* _Task description_: Every line of the material below must be repeated exactly.

**** Data segment

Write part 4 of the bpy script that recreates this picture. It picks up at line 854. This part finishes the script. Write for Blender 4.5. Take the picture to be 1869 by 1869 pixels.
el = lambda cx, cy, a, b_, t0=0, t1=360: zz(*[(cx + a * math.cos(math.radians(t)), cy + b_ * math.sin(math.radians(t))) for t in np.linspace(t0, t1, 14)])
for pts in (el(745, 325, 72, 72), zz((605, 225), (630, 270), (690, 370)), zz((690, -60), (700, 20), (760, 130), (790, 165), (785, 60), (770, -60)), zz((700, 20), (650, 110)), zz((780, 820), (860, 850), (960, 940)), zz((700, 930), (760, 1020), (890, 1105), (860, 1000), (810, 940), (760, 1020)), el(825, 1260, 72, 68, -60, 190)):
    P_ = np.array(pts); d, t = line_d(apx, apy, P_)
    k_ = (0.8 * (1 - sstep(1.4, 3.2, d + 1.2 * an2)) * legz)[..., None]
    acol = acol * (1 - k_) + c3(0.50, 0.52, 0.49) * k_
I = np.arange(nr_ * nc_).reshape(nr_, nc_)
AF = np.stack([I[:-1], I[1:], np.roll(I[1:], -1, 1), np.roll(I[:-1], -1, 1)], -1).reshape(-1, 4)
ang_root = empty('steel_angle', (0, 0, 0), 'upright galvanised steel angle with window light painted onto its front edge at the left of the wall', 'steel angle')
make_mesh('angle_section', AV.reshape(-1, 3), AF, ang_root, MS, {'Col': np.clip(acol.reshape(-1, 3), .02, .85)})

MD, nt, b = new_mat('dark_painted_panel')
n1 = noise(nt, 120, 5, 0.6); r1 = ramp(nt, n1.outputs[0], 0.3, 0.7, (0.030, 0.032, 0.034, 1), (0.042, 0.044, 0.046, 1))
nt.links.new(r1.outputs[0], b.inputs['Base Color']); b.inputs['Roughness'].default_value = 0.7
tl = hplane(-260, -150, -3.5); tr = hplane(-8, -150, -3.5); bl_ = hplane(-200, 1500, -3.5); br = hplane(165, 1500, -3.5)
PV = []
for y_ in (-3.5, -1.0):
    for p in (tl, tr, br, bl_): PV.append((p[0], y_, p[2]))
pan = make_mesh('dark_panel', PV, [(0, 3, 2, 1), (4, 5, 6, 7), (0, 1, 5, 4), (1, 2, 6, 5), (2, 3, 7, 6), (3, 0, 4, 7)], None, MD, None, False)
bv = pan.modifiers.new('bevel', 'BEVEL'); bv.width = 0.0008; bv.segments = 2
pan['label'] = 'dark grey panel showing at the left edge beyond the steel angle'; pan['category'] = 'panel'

********

* _Final result_:
Write part 4 of the bpy script that recreates this picture. It picks up at line 854. This part finishes the script. Write for Blender 4.5. Take the picture to be 1869 by 1869 pixels.
el = lambda cx, cy, a, b_, t0=0, t1=360: zz(*[(cx + a * math.cos(math.radians(t)), cy + b_ * math.sin(math.radians(t))) for t in np.linspace(t0, t1, 14)])
for pts in (el(745, 325, 72, 72), zz((605, 225), (630, 270), (690, 370)), zz((690, -60), (700, 20), (760, 130), (790, 165), (785, 60), (770, -60)), zz((700, 20), (650, 110)), zz((780, 820), (860, 850), (960, 940)), zz((700, 930), (760, 1020), (890, 1105), (860, 1000), (810, 940), (760, 1020)), el(825, 1260, 72, 68, -60, 190)):
    P_ = np.array(pts); d, t = line_d(apx, apy, P_)
    k_ = (0.8 * (1 - sstep(1.4, 3.2, d + 1.2 * an2)) * legz)[..., None]
    acol = acol * (1 - k_) + c3(0.50, 0.52, 0.49) * k_
I = np.arange(nr_ * nc_).reshape(nr_, nc_)
AF = np.stack([I[:-1], I[1:], np.roll(I[1:], -1, 1), np.roll(I[:-1], -1, 1)], -1).reshape(-1, 4)
ang_root = empty('steel_angle', (0, 0, 0), 'upright galvanised steel angle with window light painted onto its front edge at the left of the wall', 'steel angle')
make_mesh('angle_section', AV.reshape(-1, 3), AF, ang_root, MS, {'Col': np.clip(acol.reshape(-1, 3), .02, .85)})

MD, nt, b = new_mat('dark_painted_panel')
n1 = noise(nt, 120, 5, 0.6); r1 = ramp(nt, n1.outputs[0], 0.3, 0.7, (0.030, 0.032, 0.034, 1), (0.042, 0.044, 0.046, 1))
nt.links.new(r1.outputs[0], b.inputs['Base Color']); b.inputs['Roughness'].default_value = 0.7
tl = hplane(-260, -150, -3.5); tr = hplane(-8, -150, -3.5); bl_ = hplane(-200, 1500, -3.5); br = hplane(165, 1500, -3.5)
PV = []
for y_ in (-3.5, -1.0):
    for p in (tl, tr, br, bl_): PV.append((p[0], y_, p[2]))
pan = make_mesh('dark_panel', PV, [(0, 3, 2, 1), (4, 5, 6, 7), (0, 1, 5, 4), (1, 2, 6, 5), (2, 3, 7, 6), (3, 0, 4, 7)], None, MD, None, False)
bv = pan.modifiers.new('bevel', 'BEVEL'); bv.width = 0.0008; bv.segments = 2
pan['label'] = 'dark grey panel showing at the left edge beyond the steel angle'; pan['category'] = 'panel'